Je suis bien en retard pour t’envoyer la clef de Pierre[1] que tu devais recevoir Jeudi. Je ne sais si l’envoi de ses papiers est pressé et s’ils doivent lui parvenir pour une date fixe et rapprochée. S’il en était ainsi il ne faudrait peut-être pas attendre jusqu’à Dimanche pour les lui envoyer, et dans cette hypothèse, il serait bon que tu ailles les chercher dès demain pendant la récréation de midi. Je te fais donc une carte pour en demander la permission, à toi de voir si tu dois en user.

J’espérais avoir de tes nouvelles ce matin. Comment vas-tu ? Ne dois-tu pas sortir chez ta tante Madeleine[2] Dimanche ? je crois le comprendre d’après une lettre.

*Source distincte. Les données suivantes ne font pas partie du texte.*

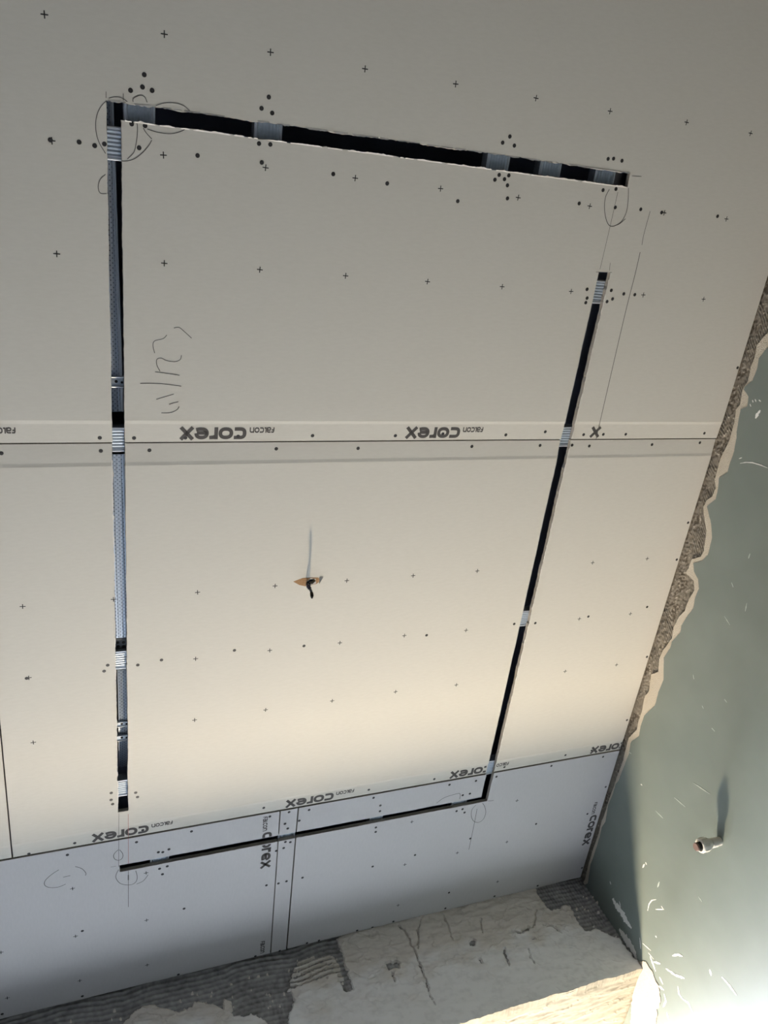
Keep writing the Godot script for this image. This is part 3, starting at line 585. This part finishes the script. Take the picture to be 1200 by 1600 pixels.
		if layer == 0: part("plaster_coat", sheet(poly, -0.010, 0.0, W, Vector3.LEFT), M.plaster, root).set_meta("label", "white plaster coat broken off along the ceiling")
		else: part("paint_skin", sheet(poly, 0.0, 0.0012, W, Vector3.LEFT), M.paint, root).set_meta("label", "green-grey paint over the plaster")
	# plaster slapped round the lintel's end
	var blob: PackedVector2Array = PackedVector2Array([Vector2(2.505, -0.3689), Vector2(2.484, -0.3874), Vector2(2.47, -0.4061), Vector2(2.47, -0.4357), Vector2(2.486, -0.4602), Vector2(2.486, -0.472), Vector2(2.527, -0.5064), Vector2(2.585, -0.5131), Vector2(2.639, -0.5235), Vector2(2.705, -0.5334), Vector2(2.834, -0.4499), Vector2(2.639, -0.3952), Vector2(2.546, -0.3794)])
	var bl := blob.duplicate(); bl.append(blob[0])
	var closed := bl
	for amp in [0.008, 0.006, 0.004, 0.002]:           # as ragged as still makes a simple outline
		bl = ragged(closed, amp, 0.005); bl.remove_at(bl.size() - 1)
		if Geometry2D.triangulate_polygon(bl).size(): break
	part("plaster_patch", sheet(bl, 0.001, 0.0035, W, Vector3.LEFT), M.plaster, root).set_meta("label", "rough white plaster patch where lintel meets the wall")
	for s in [
		[0.0160, true, PackedVector2Array([Vector2(2.417, -0.1773), Vector2(2.426, -0.1988), Vector2(2.422, -0.2265), Vector2(2.43, -0.2642), Vector2(2.428, -0.2973)])],
		[0.0200, true, PackedVector2Array([Vector2(2.493, -0.2496), Vector2(2.495, -0.291), Vector2(2.496, -0.3363), Vector2(2.515, -0.3638)])],
		[0.0030, true, PackedVector2Array([Vector2(2.37, -0.1401), Vector2(2.376, -0.1488)])],
		[0.0030, true, PackedVector2Array([Vector2(2.394, -0.2092), Vector2(2.407, -0.2227)])],
		[0.0030, true, PackedVector2Array([Vector2(2.15, -0.2586), Vector2(2.171, -0.2564)])],
		[0.0030, true, PackedVector2Array([Vector2(2.14, -0.2596), Vector2(2.144, -0.2685)])],
		[0.0030, true, PackedVector2Array([Vector2(1.901, -0.1342), Vector2(1.899, -0.1419)])],
		[0.0030, true, PackedVector2Array([Vector2(2.341, -0.3978), Vector2(2.34, -0.4057)])],
		[0.0022, true, PackedVector2Array([Vector2(2.292, -0.335), Vector2(2.263, -0.3316), Vector2(2.239, -0.337), Vector2(2.218, -0.3511)])],
		[0.0022, true, PackedVector2Array([Vector2(2.252, -0.363), Vector2(2.216, -0.3932)])],
		[0.0022, true, PackedVector2Array([Vector2(2.217, -0.3787), Vector2(2.218, -0.3892)])],
		[0.0022, true, PackedVector2Array([Vector2(2.42, -0.343), Vector2(2.453, -0.3622)])],
		[0.0022, true, PackedVector2Array([Vector2(2.425, -0.3614), Vector2(2.41, -0.4028)])],
		[0.0022, true, PackedVector2Array([Vector2(2.429, -0.3952), Vector2(2.425, -0.4244)])],
		[0.0050, true, PackedVector2Array([Vector2(2.329, -0.4848), Vector2(2.301, -0.5019), Vector2(2.286, -0.5191)])],
		[0.0050, true, PackedVector2Array([Vector2(2.399, -0.4795), Vector2(2.384, -0.5077), Vector2(2.378, -0.5195)])],
		[0.0050, true, PackedVector2Array([Vector2(2.382, -0.5164), Vector2(2.347, -0.5538)])],
		[0.0050, true, PackedVector2Array([Vector2(2.401, -0.5435), Vector2(2.421, -0.5564), Vector2(2.421, -0.5757)])],
		[0.0050, true, PackedVector2Array([Vector2(2.421, -0.5757), Vector2(2.408, -0.5981), Vector2(2.417, -0.6246)])],
		[0.0050, true, PackedVector2Array([Vector2(2.491, -0.4775), Vector2(2.478, -0.5022)])],
		[0.0050, true, PackedVector2Array([Vector2(2.49, -0.5073), Vector2(2.505, -0.5237), Vector2(2.537, -0.522)])],
		[0.0050, true, PackedVector2Array([Vector2(2.215, -0.6195), Vector2(2.229, -0.6316)])],
		[0.0050, true, PackedVector2Array([Vector2(2.19, -0.6637), Vector2(2.187, -0.6911), Vector2(2.187, -0.7271)])],
		[0.0050, true, PackedVector2Array([Vector2(2.434, -0.4283), Vector2(2.409, -0.4539)])],
		[0.0050, true, PackedVector2Array([Vector2(2.537, -0.542), Vector2(2.554, -0.5571)])],
		[0.0050, true, PackedVector2Array([Vector2(2.433, -0.4071), Vector2(2.456, -0.4477)])],
		[0.0050, true, PackedVector2Array([Vector2(2.457, -0.4685), Vector2(2.464, -0.4915)])],
		[0.0022, false, PackedVector2Array([Vector2(1.931, -0.2298), Vector2(1.927, -0.2681)])],
		[0.0022, false, PackedVector2Array([Vector2(2.038, -0.4928), Vector2(2.041, -0.5117)])],
		[0.0022, false, PackedVector2Array([Vector2(2.146, -0.3392), Vector2(2.172, -0.3399)])],
		[0.0022, false, PackedVector2Array([Vector2(1.713, -0.3297), Vector2(1.694, -0.4)])],
		[0.0022, false, PackedVector2Array([Vector2(1.839, -0.0381), Vector2(1.835, -0.0529)])],
		[0.0022, false, PackedVector2Array([Vector2(1.821, -0.2826), Vector2(1.812, -0.3346)])],
		[0.0050, true, PackedVector2Array([Vector2(0.5616, -0.1134), Vector2(0.5463, -0.1162), Vector2(0.5353, -0.1207)])],
		[0.0018, true, PackedVector2Array([Vector2(0.6891, -0.1021), Vector2(0.6821, -0.1108)])],
		[0.0018, true, PackedVector2Array([Vector2(0.7002, -0.1107), Vector2(0.6894, -0.13), Vector2(0.6816, -0.152), Vector2(0.6765, -0.1839), Vector2(0.6751, -0.2076)])],
		[0.0018, true, PackedVector2Array([Vector2(0.5172, -0.0821), Vector2(0.5226, -0.0875)])],
		[0.0018, true, PackedVector2Array([Vector2(0.5121, -0.0905), Vector2(0.5182, -0.0968)])],
		[0.0018, true, PackedVector2Array([Vector2(0.5102, -0.1039), Vector2(0.5121, -0.1127)])],
		[0.0018, true, PackedVector2Array([Vector2(0.5303, -0.0783), Vector2(0.5364, -0.0846)])],
		[0.0016, false, PackedVector2Array([Vector2(1.038, -0.2187), Vector2(1.048, -0.2297)])],
		[0.0016, false, PackedVector2Array([Vector2(0.9261, -0.2465), Vector2(0.9417, -0.2467)])],
		[0.0016, false, PackedVector2Array([Vector2(1.065, -0.2927), Vector2(1.09, -0.2968)])],
		[0.0016, false, PackedVector2Array([Vector2(1.146, -0.2338), Vector2(1.159, -0.263)])],
		[0.0016, false, PackedVector2Array([Vector2(1.389, -0.1948), Vector2(1.401, -0.2037)])],
		[0.0016, false, PackedVector2Array([Vector2(1.38, -0.3328), Vector2(1.383, -0.3444)])],
		[0.0016, false, PackedVector2Array([Vector2(1.457, -0.2649), Vector2(1.462, -0.2744)])],
		[0.0016, false, PackedVector2Array([Vector2(1.496, -0.3253), Vector2(1.497, -0.3398)])],
	]:
		var pl: PackedVector2Array = s[2]
		var up := PackedVector2Array(); var dn := PackedVector2Array()
		var cv := Curve2D.new()
		for p in pl: cv.add_point(p)
		cv.bake_interval = 0.006
		var bp := cv.get_baked_points()
		for i in bp.size():
			var t := float(i) / maxi(bp.size() - 1, 1)
			var d := (bp[mini(i + 1, bp.size() - 1)] - bp[maxi(i - 1, 0)]).normalized().orthogonal()
			var w: float = s[0] * 1.3 * (0.25 + 0.75 * sin(PI * clampf(t, 0.06, 0.94))) * rng.randf_range(0.5, 1.0)
			up.append(bp[i] + d * w); dn.append(bp[i] - d * w * rng.randf_range(0.5, 1.0))
		dn.reverse(); up.append_array(dn)
		if Geometry2D.triangulate_polygon(up).is_empty(): continue
		part("plaster_smear", sheet(up, 0.0012, 0.0020, W, Vector3.LEFT), M.smear if s[1] else M.smear_faint, root)

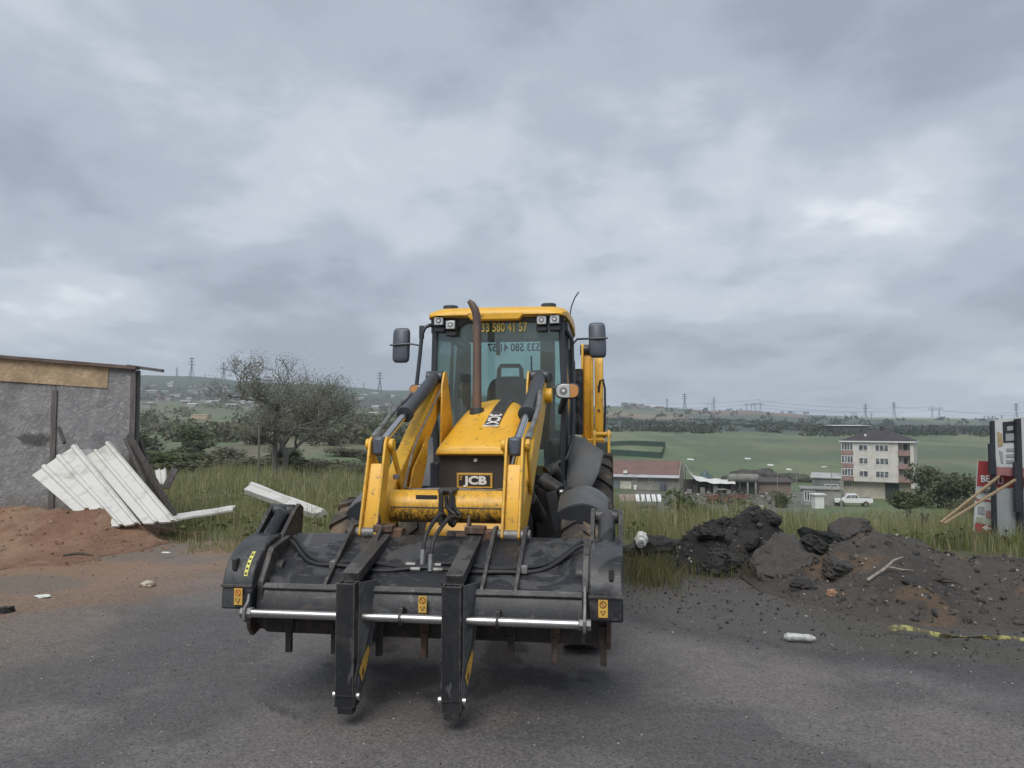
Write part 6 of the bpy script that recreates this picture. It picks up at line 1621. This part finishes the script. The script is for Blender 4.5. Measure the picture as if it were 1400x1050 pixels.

Ici on est un peu énervé et tout le monde souhaiterait d’être de trois jours plus vieux[3]. Les affiches n’arrivent pas dans les villages, on les réclame, personne ne veut en avoir la responsabilité de l’organisation qui en a assuré l’envoi &&.

Hier soir ton papa[4] a fait une conférence privée à Campagne, un vrai succès ; il avait 120 personnes et a été très écouté et acclamé même. Une bande d’une trentaine de Morellistes[5] conduite par Leroux[6] et qui n’avaient pu entrer dans la salle ont attendu son auto au coin de Huré[7] chez qui tous les amis étaient entrés pour boire encore une petite bistouille. Ces lâches ont lancé des pierres contre l’auto et ton papa entendant ces projectiles a fait arrêter sa voiture et est allé au devant des lanceurs de pierre parmi lesquels était toujours Leroux : ton papa lui a fait honte, lui qui devrait maintenir l’ordre && puis il est entré chez Huré, a raconté l’aventure à tous les gens qui sont sortis en foule et ont conspué les morellistes. On se serait sans doute battu si ceux-ci ne s’étaient pas sauvés. Puis la voiture a été envahie par les ouvriers de Brunehautpré qui ont ramené ton papa en hurlant vive Froissart, à minuit tout le monde chantait et criait encore dans notre paisible Brunehautpré. La bistouille avait mis en gaîté. Malgré tout le résultat est encore bien incertain et c’est sans doute le dernier qui fait boire qui est le plus coté. Il ne faut pas se faire d’illusions. Néanmoins Morel a eu ici hier soir une réunion piteuse dont nous venons d’avoir les échos. Avant-hier il a été mis à la porte à Chériennes !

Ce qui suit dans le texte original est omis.